The carbon reduction commitment that Australia is taking to the Paris climate change talks is an encouraging step. But it requires effective and stable policies to achieve these commitments. The Renewable Energy Target is by far our most successful policy for reducing carbon emissions. Since a mandatory target was first introduced
in 2001, this policy has driven the start of the modernisation of our electricity industry, adding over 5,000 MW of clean renewable energy generation to our electricity system.

By placing downward pressure on wholesale electricity prices it has so far had an overall downward effect on retail prices, despite the cost of the LGCs. It has had no cost to the Commnowealth budget. The RET’s relative success as a carbon emissions reduction policy is also in part due to it being one of our few effective policies in this area. For this reason, and relative to other nations, it gets a disproportionate amount of media attention.

Vested interests in highly polluting generation platforms of the past, whose own industry appears to escape scrutiny on political, health or environmental grounds, have been incentivised to see the RET fail. As large and well‐known companies they have leveraged media attention to conflate and confuse the real drivers of electricity price increases in order to influence consumer sentiment.

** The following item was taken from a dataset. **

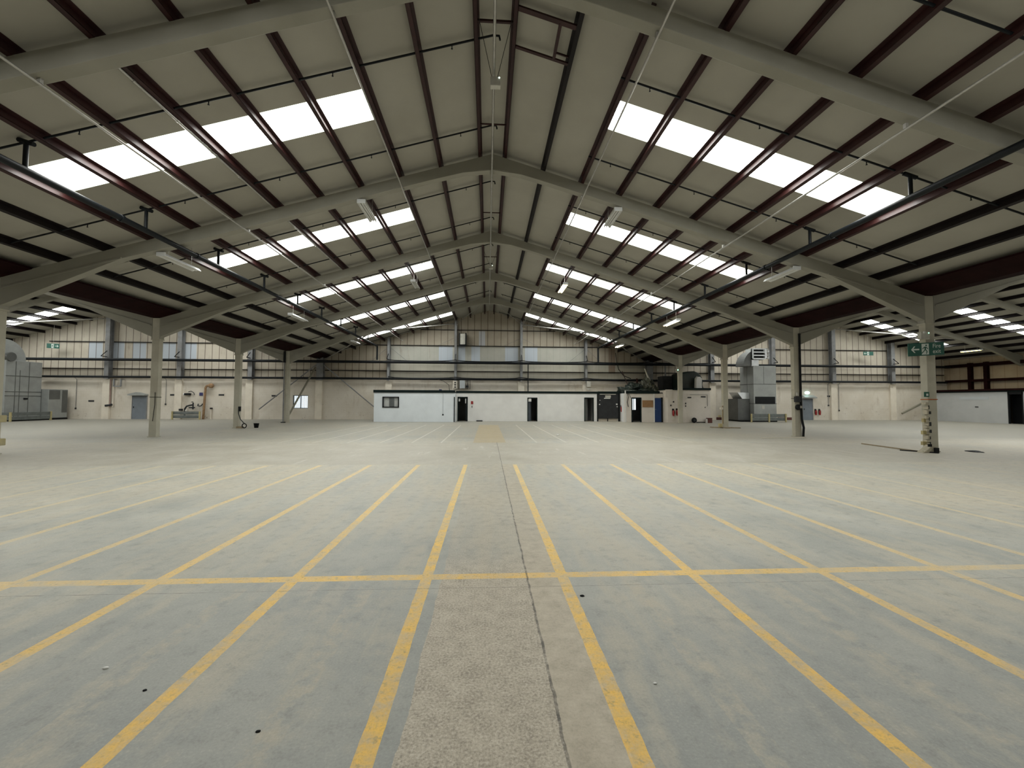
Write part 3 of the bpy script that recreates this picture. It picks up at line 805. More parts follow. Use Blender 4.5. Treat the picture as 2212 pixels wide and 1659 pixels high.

Off the back of this attention, partisan positions and personal preferences are espoused to win political points, when the vast majority of Australians are yearning for unity on such important policies.

Whatever the mix of carbon emission reduction policies that Australia adopts to achieve its 2015 commitments, the costs for our economy and consumers will be lessened with unwavering and united political support.

Investor confidence is a fragile thing. It is in our own interest, our nation’s interest and our global interest that those who influence investor confidence stop undermining it in their own short‐term self‐interest, and instead work hard to earn it back.

Miles George is managing director of Infigen Energy. This is an excerpt from his managing director’s report in the company’s annual report released on Tuesday.